[Éditorial] Affaire des 353 conteneurs de Kevazingo « disparus » au Gabon : les têtes doivent tomber

Le président gabonais, Ali Bongo Ondimba © DR

Dans cette affaire qui choque l’opinion, toute la justice doit être faite. Mais les conséquences doivent également être tirées sur le plan politique. Aucune impunité ne doit être accordée. Pour les autorités gabonaises, c’est l’occasion de montrer leur détermination à lutter réellement contre la corruption. Il en va, sur ce plan, de leur crédibilité. 

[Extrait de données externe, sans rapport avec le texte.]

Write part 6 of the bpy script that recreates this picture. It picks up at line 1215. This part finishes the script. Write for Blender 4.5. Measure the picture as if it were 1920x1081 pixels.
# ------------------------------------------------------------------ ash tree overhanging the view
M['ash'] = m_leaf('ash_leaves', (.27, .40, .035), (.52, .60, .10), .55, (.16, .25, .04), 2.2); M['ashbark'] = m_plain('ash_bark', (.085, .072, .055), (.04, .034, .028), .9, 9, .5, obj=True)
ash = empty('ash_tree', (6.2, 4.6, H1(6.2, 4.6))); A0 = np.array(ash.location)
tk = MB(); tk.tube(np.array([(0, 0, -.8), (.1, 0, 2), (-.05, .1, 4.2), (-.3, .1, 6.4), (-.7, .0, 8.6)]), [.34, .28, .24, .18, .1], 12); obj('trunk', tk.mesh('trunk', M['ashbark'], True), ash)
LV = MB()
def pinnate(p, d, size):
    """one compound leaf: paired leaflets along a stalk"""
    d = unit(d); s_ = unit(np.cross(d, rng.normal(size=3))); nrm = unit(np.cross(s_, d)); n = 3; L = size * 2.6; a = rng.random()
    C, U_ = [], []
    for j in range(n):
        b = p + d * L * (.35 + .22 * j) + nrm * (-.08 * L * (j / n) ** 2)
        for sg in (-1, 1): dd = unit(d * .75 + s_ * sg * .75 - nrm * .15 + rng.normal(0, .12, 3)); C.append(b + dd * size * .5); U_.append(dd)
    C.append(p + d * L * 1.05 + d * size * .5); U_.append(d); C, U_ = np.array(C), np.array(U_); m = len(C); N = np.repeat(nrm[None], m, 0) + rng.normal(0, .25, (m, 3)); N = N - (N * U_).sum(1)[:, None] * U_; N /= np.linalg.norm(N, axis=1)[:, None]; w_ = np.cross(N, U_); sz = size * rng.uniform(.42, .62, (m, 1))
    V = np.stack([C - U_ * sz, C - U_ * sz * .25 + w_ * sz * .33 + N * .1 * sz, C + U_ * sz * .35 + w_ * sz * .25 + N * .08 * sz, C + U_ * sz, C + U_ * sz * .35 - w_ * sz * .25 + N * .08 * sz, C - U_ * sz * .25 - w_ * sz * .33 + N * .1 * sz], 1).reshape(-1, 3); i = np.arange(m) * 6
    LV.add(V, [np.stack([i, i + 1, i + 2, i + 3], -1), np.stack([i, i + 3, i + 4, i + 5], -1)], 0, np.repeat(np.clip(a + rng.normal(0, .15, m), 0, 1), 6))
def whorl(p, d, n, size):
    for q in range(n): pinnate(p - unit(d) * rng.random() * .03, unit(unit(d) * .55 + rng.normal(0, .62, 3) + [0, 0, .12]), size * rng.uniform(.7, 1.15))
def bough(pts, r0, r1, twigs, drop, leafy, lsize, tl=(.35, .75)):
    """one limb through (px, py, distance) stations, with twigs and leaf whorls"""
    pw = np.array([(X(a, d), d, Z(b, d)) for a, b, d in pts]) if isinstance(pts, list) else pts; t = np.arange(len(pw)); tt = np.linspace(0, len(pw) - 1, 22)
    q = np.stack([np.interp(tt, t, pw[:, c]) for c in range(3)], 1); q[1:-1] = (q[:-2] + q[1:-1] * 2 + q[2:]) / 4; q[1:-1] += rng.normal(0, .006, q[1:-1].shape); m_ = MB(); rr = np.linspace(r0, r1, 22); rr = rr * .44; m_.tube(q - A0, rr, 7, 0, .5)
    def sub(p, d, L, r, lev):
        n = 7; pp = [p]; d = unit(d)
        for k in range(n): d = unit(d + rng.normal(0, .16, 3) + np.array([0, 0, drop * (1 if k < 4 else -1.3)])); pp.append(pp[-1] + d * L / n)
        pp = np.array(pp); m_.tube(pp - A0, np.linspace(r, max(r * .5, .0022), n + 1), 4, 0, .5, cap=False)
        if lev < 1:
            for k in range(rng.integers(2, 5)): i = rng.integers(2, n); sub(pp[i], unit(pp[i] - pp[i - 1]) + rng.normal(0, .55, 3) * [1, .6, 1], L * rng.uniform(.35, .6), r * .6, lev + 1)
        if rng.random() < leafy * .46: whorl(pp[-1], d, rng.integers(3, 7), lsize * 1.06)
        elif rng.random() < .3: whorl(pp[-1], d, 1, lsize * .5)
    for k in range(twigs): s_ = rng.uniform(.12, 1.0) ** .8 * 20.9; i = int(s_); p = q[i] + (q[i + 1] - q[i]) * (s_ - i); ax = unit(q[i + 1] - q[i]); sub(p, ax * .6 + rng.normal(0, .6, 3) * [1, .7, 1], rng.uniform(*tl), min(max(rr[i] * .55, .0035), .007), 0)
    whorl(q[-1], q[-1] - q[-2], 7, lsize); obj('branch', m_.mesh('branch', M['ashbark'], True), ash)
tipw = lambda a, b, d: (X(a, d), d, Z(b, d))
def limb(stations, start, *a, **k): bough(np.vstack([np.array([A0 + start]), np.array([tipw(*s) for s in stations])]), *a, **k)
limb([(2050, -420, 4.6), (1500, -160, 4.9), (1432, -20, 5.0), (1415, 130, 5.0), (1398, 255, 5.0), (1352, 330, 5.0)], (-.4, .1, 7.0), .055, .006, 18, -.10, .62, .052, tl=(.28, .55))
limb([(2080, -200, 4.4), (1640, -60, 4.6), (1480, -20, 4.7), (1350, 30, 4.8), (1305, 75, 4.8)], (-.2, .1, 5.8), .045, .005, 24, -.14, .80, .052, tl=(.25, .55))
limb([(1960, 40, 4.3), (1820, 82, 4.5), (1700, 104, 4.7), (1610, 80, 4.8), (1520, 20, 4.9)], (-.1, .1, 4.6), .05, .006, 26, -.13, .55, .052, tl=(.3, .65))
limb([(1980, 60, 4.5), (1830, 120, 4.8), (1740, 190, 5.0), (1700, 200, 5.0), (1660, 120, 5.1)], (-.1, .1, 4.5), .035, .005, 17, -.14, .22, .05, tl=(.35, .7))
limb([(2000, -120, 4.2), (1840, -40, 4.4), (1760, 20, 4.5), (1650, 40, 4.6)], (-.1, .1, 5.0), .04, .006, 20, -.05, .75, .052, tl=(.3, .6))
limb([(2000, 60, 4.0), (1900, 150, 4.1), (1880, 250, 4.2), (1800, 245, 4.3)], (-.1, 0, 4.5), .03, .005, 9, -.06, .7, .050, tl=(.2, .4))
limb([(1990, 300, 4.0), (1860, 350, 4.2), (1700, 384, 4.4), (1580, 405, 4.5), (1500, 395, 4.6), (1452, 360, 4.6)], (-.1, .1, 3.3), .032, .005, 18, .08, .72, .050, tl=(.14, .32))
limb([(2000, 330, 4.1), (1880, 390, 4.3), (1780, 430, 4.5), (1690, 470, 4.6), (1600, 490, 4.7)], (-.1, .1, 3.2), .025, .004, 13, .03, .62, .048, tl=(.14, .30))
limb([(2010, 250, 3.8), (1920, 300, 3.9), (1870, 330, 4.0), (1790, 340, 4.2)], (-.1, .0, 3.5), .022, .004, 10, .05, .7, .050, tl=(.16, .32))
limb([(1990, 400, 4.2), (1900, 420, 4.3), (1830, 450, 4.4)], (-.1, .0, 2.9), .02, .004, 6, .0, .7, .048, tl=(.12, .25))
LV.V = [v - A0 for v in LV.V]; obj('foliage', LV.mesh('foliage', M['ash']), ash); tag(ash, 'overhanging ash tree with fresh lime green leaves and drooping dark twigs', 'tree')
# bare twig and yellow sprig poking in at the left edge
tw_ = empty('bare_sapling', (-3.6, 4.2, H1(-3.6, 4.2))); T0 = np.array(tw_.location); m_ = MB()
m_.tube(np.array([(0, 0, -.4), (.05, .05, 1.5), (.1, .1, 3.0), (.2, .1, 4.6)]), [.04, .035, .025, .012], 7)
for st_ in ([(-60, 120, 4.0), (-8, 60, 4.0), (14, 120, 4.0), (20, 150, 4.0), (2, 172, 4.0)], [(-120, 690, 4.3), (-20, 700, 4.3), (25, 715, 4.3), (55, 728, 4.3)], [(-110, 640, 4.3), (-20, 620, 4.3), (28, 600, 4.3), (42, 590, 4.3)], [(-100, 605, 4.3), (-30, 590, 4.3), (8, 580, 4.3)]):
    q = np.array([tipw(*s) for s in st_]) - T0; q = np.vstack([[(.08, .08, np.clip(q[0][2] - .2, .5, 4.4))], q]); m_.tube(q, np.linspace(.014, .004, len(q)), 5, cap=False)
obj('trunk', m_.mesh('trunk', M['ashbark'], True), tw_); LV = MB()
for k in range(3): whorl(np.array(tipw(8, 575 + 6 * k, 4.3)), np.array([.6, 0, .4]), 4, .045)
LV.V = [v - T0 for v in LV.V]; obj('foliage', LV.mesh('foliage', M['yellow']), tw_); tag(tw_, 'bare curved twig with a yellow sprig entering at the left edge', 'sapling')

Choquante. C’est ainsi que les Gabonais considèrent cette affaire de conteneurs remplis de Kevazingo, une essence rare interdite à l’exportation, disparus fin avril sur le Port d’Owendo. Comment expliquer que 353 d’entre eux se soient évaporés, sur un total de 392, alors même qu’ils avaient fait l’objet quelques semaines plus tôt d’une saisie par la Justice ? Comment imaginer, compte tenu de leur taille et de leur nombre, que ces conteneurs aient disparus dans la nature sans protection à un niveau très élevé ?

Pour les Gabonais, cette disparition est tout sauf mystérieuse. Son explication tient en un mot : la corruption. Celles de responsables au sein du ministère des Forêts, des Douanes, du Port ? A la Justice de le dire.

En attendant, cette affaire met à l’épreuve, au sens premier du terme, les autorités gabonaises. A tort ou à raison, nombreux sont ceux, tant au Gabon qu’à l’extérieur, qui considèrent que la corruption avait, ces dernières années, atteint une intensité préoccupante. Depuis deux ans, le renouvellement de l’entourage du président aidant, celle-ci n’a certes pas disparu, mais elle a, de l’avis général, sensiblement baissé. C’est cette dynamique qui est défiée aujourd’hui dans cette affaire, il faut bien le dire, surréaliste.

Dans cette affaire, c’est la crédibilité des autorités gabonaises à lutter contre la corruption qui est en jeu

La présidence en a pris, semble-t-il, la mesure. Pour couper court à ces pratiques qui devraient appartenir au passé, mais auxquelles continuent manifestement de se livrer certains individus, les autorités gabonaises doivent, dans cette affaire d’une extrême gravité, faire preuve de la plus grande sévérité. Ces mots, ce sont ceux du porte-parole du président Ali Bongo, Ike Ngouoni, lors d’une allocution musclée diffusée ce lundi. Celui-ci ne s’y est pas trompé. « Notre bras ne tremblera pas. La corruption n’a pas sa place au Gabon », a-t-il déclaré, promettant des sanctions « sévères et exemplaires ».

C’est heureux. La justice s’est déjà mise en branle avec, notons-le, une remarquable célérité. Sur les 353 conteneurs « disparus », 200 ont d’ores et déjà été localisés (au Gabon), plusieurs mises en examen ont été effectuées et le commanditaire présumé, s’il est en fuite, a été identifié. Au-delà du terrain judiciaire, dans cette affaire, il est inimaginable que des conséquences ne soient pas tirées sur un plan administratif mais aussi politique. En clair, les très hauts fonctionnaires, mais également les responsables politiques, aient-ils rang de ministre, qui ont failli, ne doivent pas être épargnés. « Si des responsables, quels qu’ils soient, où qu’ils soient, ont failli, ils seront durement sanctionnés », a prévenu le porte-parole du président. Espérons que ces mots soient suivis d’effets et qu’il ne s’agira pas, cette fois-ci, de ne faire payer que les lampistes.

Pour que la lutte anti-corruption au Gabon, déjà mise en difficulté par les atermoiements de l’opération Mamba, jouisse d’une certaine crédibilité, il ne doit pas y avoir d’impunité. Dans cette affaire du Kevazingo, les têtes, toutes les têtes doivent tomber.